空気が読めるとはこのこと。
セッションは人と人がやってはじめてエネルギーが宿るもの。しかし、人の演奏を理解し、最高の伴奏を合わせてくれるAIがいたとしたらどうでしょうか。
そんなことをやってのけるのが、ヤマハと博報堂アイ・スタジオが共同開発したピアノを使ったシステム「Duet with YOO(デュエットウィズユー)」。今年のSXSWでも展示されていた体験型のインスタレーションで、プレイヤー(You)の演奏に合わせて、AI(YOO)が協奏してくれるというものです。

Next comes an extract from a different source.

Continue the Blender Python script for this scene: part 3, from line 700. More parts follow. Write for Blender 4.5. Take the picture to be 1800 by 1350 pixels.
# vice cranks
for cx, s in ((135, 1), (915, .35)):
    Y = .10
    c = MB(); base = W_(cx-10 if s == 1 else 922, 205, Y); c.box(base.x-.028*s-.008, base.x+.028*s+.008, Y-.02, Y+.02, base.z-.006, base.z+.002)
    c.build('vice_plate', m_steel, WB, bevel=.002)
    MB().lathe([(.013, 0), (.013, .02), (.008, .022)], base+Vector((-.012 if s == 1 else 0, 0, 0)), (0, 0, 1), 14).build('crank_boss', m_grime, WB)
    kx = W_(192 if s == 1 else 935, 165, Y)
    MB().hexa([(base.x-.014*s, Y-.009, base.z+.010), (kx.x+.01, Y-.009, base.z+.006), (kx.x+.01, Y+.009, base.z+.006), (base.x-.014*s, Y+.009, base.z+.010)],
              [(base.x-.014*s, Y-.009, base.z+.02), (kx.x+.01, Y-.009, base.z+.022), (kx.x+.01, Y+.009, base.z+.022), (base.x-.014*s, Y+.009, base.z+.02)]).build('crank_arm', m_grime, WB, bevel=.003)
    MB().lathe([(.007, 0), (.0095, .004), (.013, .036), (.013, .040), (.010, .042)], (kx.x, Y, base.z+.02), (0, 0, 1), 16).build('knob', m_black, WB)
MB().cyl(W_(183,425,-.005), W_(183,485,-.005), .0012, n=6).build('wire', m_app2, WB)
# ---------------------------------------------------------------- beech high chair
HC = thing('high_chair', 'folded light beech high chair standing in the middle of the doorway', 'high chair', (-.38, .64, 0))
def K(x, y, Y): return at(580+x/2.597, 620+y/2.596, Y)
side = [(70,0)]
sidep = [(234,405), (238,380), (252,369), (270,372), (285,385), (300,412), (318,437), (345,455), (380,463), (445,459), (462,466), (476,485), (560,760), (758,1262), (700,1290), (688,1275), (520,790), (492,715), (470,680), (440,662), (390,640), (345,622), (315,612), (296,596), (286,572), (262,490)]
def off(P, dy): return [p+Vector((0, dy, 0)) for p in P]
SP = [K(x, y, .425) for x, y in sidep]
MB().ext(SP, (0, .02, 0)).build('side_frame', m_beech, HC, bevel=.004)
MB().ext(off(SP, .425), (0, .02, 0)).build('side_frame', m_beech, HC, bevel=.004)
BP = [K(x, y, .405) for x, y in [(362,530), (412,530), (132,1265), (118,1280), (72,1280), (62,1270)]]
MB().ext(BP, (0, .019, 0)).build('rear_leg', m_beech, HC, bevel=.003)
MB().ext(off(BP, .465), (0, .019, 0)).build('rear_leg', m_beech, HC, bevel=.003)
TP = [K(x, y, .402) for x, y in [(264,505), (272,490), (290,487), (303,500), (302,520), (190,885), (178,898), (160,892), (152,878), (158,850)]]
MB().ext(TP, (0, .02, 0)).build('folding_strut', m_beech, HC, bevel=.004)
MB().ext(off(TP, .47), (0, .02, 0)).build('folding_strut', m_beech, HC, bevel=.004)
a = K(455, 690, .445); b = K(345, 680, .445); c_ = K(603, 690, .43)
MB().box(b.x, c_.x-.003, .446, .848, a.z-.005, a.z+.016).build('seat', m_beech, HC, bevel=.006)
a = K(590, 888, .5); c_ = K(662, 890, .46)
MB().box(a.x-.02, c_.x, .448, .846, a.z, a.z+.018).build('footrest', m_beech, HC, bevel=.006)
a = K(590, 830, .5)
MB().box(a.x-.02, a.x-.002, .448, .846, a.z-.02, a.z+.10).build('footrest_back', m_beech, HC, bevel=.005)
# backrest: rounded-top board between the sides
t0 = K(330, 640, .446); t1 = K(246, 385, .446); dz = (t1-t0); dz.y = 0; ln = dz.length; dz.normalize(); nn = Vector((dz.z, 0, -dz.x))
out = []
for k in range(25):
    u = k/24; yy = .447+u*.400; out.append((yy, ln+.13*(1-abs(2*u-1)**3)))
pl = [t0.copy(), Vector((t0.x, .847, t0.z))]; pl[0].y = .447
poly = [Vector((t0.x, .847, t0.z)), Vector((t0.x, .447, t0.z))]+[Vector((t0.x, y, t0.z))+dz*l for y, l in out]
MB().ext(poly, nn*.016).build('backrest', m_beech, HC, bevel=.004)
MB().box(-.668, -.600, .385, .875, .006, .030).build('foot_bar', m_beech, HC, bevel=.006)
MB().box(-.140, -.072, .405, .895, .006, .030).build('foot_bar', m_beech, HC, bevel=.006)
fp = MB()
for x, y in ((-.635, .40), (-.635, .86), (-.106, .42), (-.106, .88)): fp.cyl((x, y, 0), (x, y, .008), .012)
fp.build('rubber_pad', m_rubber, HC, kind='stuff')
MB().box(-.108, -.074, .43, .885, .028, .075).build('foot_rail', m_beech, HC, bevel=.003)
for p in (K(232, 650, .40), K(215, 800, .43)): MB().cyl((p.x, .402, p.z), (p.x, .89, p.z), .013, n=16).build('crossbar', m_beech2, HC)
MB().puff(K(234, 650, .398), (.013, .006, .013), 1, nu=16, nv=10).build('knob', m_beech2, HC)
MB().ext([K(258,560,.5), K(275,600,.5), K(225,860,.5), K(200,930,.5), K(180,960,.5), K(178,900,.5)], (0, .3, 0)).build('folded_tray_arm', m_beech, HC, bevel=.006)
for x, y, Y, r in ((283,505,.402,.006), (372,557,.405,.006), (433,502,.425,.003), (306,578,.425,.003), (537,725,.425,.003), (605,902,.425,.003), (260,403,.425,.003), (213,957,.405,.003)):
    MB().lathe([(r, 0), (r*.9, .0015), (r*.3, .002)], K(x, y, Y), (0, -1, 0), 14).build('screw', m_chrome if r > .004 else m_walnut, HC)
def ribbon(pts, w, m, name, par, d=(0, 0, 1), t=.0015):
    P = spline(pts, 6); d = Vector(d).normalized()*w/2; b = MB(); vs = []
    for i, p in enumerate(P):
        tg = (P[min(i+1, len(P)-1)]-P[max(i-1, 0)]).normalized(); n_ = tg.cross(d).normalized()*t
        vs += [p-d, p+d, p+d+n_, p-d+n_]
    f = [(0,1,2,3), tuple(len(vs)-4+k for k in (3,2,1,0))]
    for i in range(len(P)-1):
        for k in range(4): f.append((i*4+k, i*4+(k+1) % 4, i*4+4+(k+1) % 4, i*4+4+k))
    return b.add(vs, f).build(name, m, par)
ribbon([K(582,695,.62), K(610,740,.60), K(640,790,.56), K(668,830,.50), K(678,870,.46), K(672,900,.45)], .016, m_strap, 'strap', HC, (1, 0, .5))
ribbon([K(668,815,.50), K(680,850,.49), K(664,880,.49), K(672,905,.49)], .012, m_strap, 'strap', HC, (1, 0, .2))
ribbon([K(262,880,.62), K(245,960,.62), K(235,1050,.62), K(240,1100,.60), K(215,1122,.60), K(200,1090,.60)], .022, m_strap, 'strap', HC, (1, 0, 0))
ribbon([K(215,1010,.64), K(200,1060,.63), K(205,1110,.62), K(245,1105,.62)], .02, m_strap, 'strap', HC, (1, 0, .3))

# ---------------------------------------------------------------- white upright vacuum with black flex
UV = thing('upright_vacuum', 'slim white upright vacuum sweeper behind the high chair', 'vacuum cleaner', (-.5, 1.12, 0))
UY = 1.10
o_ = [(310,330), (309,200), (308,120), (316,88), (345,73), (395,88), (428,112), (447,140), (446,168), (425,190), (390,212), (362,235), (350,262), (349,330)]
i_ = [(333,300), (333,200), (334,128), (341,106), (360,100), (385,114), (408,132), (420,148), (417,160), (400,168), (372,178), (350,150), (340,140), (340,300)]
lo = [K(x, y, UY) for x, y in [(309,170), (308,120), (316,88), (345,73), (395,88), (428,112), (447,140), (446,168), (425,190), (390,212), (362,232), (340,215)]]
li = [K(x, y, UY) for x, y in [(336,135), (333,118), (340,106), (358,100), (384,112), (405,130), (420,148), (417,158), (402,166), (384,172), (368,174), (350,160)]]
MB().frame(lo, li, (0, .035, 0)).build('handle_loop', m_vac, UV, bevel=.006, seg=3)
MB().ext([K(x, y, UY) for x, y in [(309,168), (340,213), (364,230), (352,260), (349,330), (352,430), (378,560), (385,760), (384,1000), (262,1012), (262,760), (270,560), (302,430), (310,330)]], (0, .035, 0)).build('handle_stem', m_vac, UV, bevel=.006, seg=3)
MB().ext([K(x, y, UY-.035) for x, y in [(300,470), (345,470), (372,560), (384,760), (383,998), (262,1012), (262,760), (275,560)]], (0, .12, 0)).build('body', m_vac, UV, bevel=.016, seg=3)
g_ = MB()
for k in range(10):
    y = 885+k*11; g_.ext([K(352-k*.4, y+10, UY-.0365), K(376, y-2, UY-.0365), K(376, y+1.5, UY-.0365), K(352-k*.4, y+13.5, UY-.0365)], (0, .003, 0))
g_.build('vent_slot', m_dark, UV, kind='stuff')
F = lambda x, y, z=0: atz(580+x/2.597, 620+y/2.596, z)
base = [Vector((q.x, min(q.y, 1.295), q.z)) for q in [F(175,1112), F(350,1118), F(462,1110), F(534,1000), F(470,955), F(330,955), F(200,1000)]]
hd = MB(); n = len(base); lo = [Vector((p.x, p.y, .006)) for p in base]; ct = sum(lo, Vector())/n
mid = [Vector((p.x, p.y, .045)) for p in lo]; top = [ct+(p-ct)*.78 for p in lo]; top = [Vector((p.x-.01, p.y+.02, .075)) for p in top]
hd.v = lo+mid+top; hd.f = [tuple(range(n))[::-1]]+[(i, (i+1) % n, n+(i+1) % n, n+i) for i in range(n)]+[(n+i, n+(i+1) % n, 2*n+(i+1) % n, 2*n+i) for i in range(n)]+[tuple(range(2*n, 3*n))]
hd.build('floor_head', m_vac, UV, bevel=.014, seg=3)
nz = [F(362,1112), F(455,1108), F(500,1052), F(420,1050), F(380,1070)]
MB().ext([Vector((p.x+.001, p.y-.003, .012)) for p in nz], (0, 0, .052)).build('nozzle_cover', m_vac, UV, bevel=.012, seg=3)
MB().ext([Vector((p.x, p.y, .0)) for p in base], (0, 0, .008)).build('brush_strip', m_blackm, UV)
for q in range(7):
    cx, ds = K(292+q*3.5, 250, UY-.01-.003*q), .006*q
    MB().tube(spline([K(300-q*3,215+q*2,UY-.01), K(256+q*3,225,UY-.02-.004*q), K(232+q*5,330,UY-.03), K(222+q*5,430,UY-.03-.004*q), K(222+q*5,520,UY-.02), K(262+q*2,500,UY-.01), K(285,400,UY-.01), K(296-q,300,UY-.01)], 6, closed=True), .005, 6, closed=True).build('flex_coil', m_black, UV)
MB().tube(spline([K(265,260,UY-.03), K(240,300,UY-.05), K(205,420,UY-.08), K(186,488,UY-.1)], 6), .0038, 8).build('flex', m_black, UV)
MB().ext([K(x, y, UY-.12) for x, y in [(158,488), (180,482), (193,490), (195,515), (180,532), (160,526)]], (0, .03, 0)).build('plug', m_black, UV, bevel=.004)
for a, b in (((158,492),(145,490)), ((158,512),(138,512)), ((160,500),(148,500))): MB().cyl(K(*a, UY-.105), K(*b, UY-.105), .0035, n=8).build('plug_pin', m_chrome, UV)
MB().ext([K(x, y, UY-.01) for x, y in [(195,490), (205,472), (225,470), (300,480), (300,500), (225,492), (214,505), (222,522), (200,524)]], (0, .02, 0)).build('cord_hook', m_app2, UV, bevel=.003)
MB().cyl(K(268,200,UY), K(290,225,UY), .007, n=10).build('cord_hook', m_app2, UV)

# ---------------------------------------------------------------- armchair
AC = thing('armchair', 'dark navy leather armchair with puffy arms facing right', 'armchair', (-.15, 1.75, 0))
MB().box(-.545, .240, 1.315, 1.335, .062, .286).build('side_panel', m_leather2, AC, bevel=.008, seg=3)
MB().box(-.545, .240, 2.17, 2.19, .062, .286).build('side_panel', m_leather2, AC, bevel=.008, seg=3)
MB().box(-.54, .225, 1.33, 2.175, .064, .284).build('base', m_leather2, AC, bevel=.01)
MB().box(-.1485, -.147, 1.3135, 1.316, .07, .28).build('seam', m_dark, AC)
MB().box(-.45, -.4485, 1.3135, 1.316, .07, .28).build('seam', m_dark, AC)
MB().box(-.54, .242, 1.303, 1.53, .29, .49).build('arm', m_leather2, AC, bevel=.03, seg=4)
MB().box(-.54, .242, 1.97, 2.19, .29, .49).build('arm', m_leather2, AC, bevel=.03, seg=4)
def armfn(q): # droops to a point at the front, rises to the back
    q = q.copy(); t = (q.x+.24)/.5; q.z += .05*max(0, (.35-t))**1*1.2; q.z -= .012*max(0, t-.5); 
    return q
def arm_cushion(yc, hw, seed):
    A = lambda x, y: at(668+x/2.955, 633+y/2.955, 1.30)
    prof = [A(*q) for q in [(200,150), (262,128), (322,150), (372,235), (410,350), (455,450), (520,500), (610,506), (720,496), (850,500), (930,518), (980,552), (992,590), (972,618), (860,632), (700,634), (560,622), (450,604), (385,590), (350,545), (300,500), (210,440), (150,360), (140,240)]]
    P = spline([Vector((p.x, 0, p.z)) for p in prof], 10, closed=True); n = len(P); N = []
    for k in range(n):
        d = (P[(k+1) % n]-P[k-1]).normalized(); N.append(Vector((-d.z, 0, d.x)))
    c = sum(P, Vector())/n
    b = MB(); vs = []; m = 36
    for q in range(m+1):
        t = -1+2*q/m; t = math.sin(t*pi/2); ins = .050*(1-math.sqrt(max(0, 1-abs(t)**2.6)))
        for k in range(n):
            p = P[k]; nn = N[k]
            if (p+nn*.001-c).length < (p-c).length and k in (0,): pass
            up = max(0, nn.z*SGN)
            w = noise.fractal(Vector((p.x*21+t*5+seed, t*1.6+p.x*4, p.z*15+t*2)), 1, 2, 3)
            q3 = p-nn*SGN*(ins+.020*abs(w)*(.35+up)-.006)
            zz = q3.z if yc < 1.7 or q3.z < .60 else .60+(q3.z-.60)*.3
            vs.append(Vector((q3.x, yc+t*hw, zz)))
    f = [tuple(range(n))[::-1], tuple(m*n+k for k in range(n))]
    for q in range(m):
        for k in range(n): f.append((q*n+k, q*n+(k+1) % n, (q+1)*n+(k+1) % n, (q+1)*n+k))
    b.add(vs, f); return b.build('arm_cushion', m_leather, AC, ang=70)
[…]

ピアノにはスクリーンが投映され(これがもうカッコいい)、流れてくる譜面通りに「きらきら星」を弾くと伴奏が自動生成されています。この伴奏も決まりきったものでなく、プレイヤーの弾く鍵盤の強さやデュレーション(音が鳴っている時間)によって逐一変化するんです。例えばスタッカート気味に弾くと、伴奏も跳ねた感じにしてくれるんですね。聞こえ方も自然だし、すごい!
YOOにはヤマハが開発した 「AI Music Ensemble System(人工知能合奏システム)」が搭載されています。これはリアルタイムに演奏を解析し、どんな弾き方やタイミングで伴奏すれば調和がとれるかを予測・実行するというもの。いわばプレイヤーのノリをめっちゃ汲み取ってくれるパートナーのようなものです。
こちらのお姉さんは途中からテンポを上げて演奏していますが、伴奏もしっかりついてきてます。自動演奏と人の同期といえば、平坦に進む自動演奏に人が合わせるのが主流でしたから、この柔軟さがまずすごい。本当に人と弾いてるみたいに聞こえます。
解析がもっと高解像度になって、テンポやベロシティ以外にもさまざまな要素から予測できるようになれば、適当な演奏にもプロ級の伴奏が付いちゃうのかなぁ。目と目で通じ合うのがセッションの醍醐味ですけど、AIは演算によって奏者の欲しいポイントを突いてくる。ぼっち演奏も楽しくなるぞこれからは。
Duet with YOOは、2018年5月22日(火)まで、ヤマハ銀座ビルイベントスペース1F/ポータルにて体験できます。銀座にお立ち寄りの際は、ぜひ。